WORK TO BE COMPLETED: Output all lines exactly, with nothing added or dropped.

☆ ☆ ☆

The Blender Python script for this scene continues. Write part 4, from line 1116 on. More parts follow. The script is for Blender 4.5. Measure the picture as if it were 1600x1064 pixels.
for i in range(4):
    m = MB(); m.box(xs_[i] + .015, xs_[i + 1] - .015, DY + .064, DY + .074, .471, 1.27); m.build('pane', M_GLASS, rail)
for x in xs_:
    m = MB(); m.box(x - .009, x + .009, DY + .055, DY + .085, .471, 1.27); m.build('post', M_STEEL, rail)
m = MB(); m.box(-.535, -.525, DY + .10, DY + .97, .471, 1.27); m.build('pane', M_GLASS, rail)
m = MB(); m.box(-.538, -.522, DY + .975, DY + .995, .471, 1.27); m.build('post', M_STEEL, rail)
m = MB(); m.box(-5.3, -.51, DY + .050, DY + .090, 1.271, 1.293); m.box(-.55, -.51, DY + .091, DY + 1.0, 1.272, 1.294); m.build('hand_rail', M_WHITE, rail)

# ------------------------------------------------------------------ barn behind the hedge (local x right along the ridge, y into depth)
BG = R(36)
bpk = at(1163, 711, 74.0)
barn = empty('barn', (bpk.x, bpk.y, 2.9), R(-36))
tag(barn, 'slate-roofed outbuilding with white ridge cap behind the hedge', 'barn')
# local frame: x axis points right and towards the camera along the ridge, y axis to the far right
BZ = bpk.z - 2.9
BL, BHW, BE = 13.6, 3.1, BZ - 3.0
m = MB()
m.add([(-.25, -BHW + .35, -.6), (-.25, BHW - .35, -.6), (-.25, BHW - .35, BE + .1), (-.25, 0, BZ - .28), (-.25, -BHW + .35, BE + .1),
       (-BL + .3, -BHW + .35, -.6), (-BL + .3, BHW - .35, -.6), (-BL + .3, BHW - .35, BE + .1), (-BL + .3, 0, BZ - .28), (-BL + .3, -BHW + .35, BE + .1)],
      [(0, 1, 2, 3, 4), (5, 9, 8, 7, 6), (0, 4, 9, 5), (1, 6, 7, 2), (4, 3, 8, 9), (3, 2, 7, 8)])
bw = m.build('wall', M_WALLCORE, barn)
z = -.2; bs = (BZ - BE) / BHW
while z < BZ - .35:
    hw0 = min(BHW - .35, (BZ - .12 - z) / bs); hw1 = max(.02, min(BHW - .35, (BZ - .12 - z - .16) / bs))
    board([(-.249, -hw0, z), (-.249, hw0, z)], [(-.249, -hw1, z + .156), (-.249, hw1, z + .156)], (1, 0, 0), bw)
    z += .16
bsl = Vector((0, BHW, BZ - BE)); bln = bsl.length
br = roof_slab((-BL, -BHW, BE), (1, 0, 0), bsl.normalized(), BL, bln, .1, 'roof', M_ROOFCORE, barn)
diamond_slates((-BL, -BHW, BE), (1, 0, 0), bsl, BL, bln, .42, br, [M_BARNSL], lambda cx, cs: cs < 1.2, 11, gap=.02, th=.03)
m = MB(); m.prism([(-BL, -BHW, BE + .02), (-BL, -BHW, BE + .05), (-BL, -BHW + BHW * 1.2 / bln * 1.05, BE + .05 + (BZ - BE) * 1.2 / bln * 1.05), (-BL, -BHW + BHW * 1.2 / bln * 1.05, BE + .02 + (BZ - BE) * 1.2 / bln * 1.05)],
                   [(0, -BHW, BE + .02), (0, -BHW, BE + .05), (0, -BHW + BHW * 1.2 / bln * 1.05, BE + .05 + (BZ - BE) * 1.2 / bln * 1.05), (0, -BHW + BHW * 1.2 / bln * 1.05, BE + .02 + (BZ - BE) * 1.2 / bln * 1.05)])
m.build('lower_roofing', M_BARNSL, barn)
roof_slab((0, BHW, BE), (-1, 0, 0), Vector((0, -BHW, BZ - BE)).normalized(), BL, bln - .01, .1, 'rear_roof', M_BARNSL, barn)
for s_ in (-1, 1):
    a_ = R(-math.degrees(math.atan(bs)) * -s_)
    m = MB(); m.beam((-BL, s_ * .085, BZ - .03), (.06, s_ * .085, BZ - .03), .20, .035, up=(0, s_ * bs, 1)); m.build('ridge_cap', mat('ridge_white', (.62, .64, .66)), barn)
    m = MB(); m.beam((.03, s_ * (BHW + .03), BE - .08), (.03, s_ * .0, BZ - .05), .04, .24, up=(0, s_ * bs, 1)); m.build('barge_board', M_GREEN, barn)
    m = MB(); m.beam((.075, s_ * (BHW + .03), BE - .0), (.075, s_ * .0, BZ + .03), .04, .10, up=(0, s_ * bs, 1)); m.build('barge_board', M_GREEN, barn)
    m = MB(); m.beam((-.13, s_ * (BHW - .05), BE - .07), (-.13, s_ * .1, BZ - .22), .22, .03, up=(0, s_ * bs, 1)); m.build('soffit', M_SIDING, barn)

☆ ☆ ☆

TASK OUTPUT:
The Blender Python script for this scene continues. Write part 4, from line 1116 on. More parts follow. The script is for Blender 4.5. Measure the picture as if it were 1600x1064 pixels.
for i in range(4):
    m = MB(); m.box(xs_[i] + .015, xs_[i + 1] - .015, DY + .064, DY + .074, .471, 1.27); m.build('pane', M_GLASS, rail)
for x in xs_:
    m = MB(); m.box(x - .009, x + .009, DY + .055, DY + .085, .471, 1.27); m.build('post', M_STEEL, rail)
m = MB(); m.box(-.535, -.525, DY + .10, DY + .97, .471, 1.27); m.build('pane', M_GLASS, rail)
m = MB(); m.box(-.538, -.522, DY + .975, DY + .995, .471, 1.27); m.build('post', M_STEEL, rail)
m = MB(); m.box(-5.3, -.51, DY + .050, DY + .090, 1.271, 1.293); m.box(-.55, -.51, DY + .091, DY + 1.0, 1.272, 1.294); m.build('hand_rail', M_WHITE, rail)

# ------------------------------------------------------------------ barn behind the hedge (local x right along the ridge, y into depth)
BG = R(36)
bpk = at(1163, 711, 74.0)
barn = empty('barn', (bpk.x, bpk.y, 2.9), R(-36))
tag(barn, 'slate-roofed outbuilding with white ridge cap behind the hedge', 'barn')
# local frame: x axis points right and towards the camera along the ridge, y axis to the far right
BZ = bpk.z - 2.9
BL, BHW, BE = 13.6, 3.1, BZ - 3.0
m = MB()
m.add([(-.25, -BHW + .35, -.6), (-.25, BHW - .35, -.6), (-.25, BHW - .35, BE + .1), (-.25, 0, BZ - .28), (-.25, -BHW + .35, BE + .1),
       (-BL + .3, -BHW + .35, -.6), (-BL + .3, BHW - .35, -.6), (-BL + .3, BHW - .35, BE + .1), (-BL + .3, 0, BZ - .28), (-BL + .3, -BHW + .35, BE + .1)],
      [(0, 1, 2, 3, 4), (5, 9, 8, 7, 6), (0, 4, 9, 5), (1, 6, 7, 2), (4, 3, 8, 9), (3, 2, 7, 8)])
bw = m.build('wall', M_WALLCORE, barn)
z = -.2; bs = (BZ - BE) / BHW
while z < BZ - .35:
    hw0 = min(BHW - .35, (BZ - .12 - z) / bs); hw1 = max(.02, min(BHW - .35, (BZ - .12 - z - .16) / bs))
    board([(-.249, -hw0, z), (-.249, hw0, z)], [(-.249, -hw1, z + .156), (-.249, hw1, z + .156)], (1, 0, 0), bw)
    z += .16
bsl = Vector((0, BHW, BZ - BE)); bln = bsl.length
br = roof_slab((-BL, -BHW, BE), (1, 0, 0), bsl.normalized(), BL, bln, .1, 'roof', M_ROOFCORE, barn)
diamond_slates((-BL, -BHW, BE), (1, 0, 0), bsl, BL, bln, .42, br, [M_BARNSL], lambda cx, cs: cs < 1.2, 11, gap=.02, th=.03)
m = MB(); m.prism([(-BL, -BHW, BE + .02), (-BL, -BHW, BE + .05), (-BL, -BHW + BHW * 1.2 / bln * 1.05, BE + .05 + (BZ - BE) * 1.2 / bln * 1.05), (-BL, -BHW + BHW * 1.2 / bln * 1.05, BE + .02 + (BZ - BE) * 1.2 / bln * 1.05)],
                   [(0, -BHW, BE + .02), (0, -BHW, BE + .05), (0, -BHW + BHW * 1.2 / bln * 1.05, BE + .05 + (BZ - BE) * 1.2 / bln * 1.05), (0, -BHW + BHW * 1.2 / bln * 1.05, BE + .02 + (BZ - BE) * 1.2 / bln * 1.05)])
m.build('lower_roofing', M_BARNSL, barn)
roof_slab((0, BHW, BE), (-1, 0, 0), Vector((0, -BHW, BZ - BE)).normalized(), BL, bln - .01, .1, 'rear_roof', M_BARNSL, barn)
for s_ in (-1, 1):
    a_ = R(-math.degrees(math.atan(bs)) * -s_)
    m = MB(); m.beam((-BL, s_ * .085, BZ - .03), (.06, s_ * .085, BZ - .03), .20, .035, up=(0, s_ * bs, 1)); m.build('ridge_cap', mat('ridge_white', (.62, .64, .66)), barn)
    m = MB(); m.beam((.03, s_ * (BHW + .03), BE - .08), (.03, s_ * .0, BZ - .05), .04, .24, up=(0, s_ * bs, 1)); m.build('barge_board', M_GREEN, barn)
    m = MB(); m.beam((.075, s_ * (BHW + .03), BE - .0), (.075, s_ * .0, BZ + .03), .04, .10, up=(0, s_ * bs, 1)); m.build('barge_board', M_GREEN, barn)
    m = MB(); m.beam((-.13, s_ * (BHW - .05), BE - .07), (-.13, s_ * .1, BZ - .22), .22, .03, up=(0, s_ * bs, 1)); m.build('soffit', M_SIDING, barn)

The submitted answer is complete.